Hace ya muchos años, alguien con malas ideas lanzó el bulo de que las caballas tenían una pierna más gruesa que la otra, atribuyendo la anomalía a una supuesta herencia de aquellos que venían a cumplir condena en el presidio ceutí, obligados mientras lo hacían a arrastrar una bola de hierro sujeta al tobillo mediante sus correspondientes argolla y cadena.
Ha transcurrido más de un siglo desde el feliz momento en que se suprimió dicho presidio, y lo de la bola solo lo vemos ahora en los cómics, pero reconozco que mi madre -que en su infancia vivía en la desaparecida calle Mártires, allá por la actual Gran Vía, cerquita del Puente Almina, hoy Plaza de la Constitución- nos contaba cómo oía el tétrico sonido de las cadenas de los presos, a los que muy de mañana bajaban a la ciudad para que realizaran labores de limpieza de los pozos negros
La realidad es que la leyenda de la pierna gruesa perduró a lo largo del tiempo, aunque a estas alturas, según creo, solo queden, por fortuna, algunas reminiscencias de ella.
Todo el anterior prefacio viene a cuento como simple introducción al tema de fondo de este artículo, que pretende versar sobre la actual forma de andar de la gran mayoría de las mujeres.

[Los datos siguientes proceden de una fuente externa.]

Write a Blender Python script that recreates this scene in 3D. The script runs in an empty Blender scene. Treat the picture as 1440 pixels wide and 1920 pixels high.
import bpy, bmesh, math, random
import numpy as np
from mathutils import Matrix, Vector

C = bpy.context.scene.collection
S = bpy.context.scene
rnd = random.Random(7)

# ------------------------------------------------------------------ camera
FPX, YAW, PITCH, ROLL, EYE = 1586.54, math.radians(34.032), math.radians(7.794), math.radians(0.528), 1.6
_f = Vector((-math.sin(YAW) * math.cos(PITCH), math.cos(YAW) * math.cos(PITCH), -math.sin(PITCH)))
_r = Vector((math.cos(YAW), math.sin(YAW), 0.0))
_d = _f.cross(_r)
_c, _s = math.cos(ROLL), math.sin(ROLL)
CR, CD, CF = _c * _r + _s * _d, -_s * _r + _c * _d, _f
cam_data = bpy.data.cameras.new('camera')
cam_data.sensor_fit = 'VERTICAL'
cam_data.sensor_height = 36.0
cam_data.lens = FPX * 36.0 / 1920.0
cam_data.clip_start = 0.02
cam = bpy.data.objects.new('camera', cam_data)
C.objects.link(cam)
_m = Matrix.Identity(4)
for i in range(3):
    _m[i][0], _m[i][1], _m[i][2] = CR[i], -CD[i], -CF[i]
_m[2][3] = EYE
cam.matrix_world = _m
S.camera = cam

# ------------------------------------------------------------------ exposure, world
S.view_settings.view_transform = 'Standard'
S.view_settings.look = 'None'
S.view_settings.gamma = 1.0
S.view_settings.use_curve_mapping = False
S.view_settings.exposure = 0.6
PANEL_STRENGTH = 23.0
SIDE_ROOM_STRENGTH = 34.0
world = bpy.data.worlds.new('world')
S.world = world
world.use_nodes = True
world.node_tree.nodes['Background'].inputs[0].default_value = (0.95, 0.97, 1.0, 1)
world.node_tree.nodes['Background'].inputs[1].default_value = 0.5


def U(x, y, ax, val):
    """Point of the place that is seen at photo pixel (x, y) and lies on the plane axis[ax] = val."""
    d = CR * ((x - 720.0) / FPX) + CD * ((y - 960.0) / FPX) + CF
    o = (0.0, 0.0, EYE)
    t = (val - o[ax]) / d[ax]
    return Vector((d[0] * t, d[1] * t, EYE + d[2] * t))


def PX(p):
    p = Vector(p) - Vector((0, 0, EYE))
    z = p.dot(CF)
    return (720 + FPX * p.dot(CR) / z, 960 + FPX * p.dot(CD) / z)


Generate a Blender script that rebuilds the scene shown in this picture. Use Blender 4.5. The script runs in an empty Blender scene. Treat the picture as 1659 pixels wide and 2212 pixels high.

Como observador imparcial, desde mi terraza o desde la misma calle, me he percatado de que, salvo contadas excepciones, las féminas de ahora han ido perdiendo aquella atractiva manera de caminar que las mayores de antes enseñaban a las jovencitas. Mi mujer recuerda cómo su tía Angelita las obligaba, a ella y a su hermana, a andar por el pasillo con un libro sobre la cabeza, evitando que cayera. De ese modo se conseguía que anduviesen con un garbo y una prestancia que, desafortunadamente, ha caído en desuso. Ahora, con todo lo sano que es tanto deporte, tanto “footing” y tanto “jogging”, se está haciendo bastante difícil distinguir si la persona que viene a cierta distancia es hombre o mujer. Antes, lo natural era haberlo adivinado desde muchos metros de distancia.
Ignoro si el movimiento feminista en boga tiene algo que ver con esta sensible pérdida. Si es así, se está cometiendo una grave equivocación, porque el feminismo es absolutamente compatible con la femineidad. Se puede ser una ferviente feminista y, a la vez, andar con aquel garbo y aquella prestancia que echo de menos. Por muy defensora que sea una mujer de la igualdad, no tiene por qué prescindir de su atractivo.
Me permito, pues, romper una lanza en favor de aquellos andares de antes, que en la actualidad se han convertido en excepcionales. De cualquier modo, tengo que reconocer que desde mi particular observatorio he tenido ocasión de comprobar dos cosas buenas: una, que las ceutíes tienen las dos piernas iguales de tamaño, y la otra, que, además, en su gran mayoría, las tienen bonitas. ¡Ay, si además caminasen como las de mis tiempos de juventud!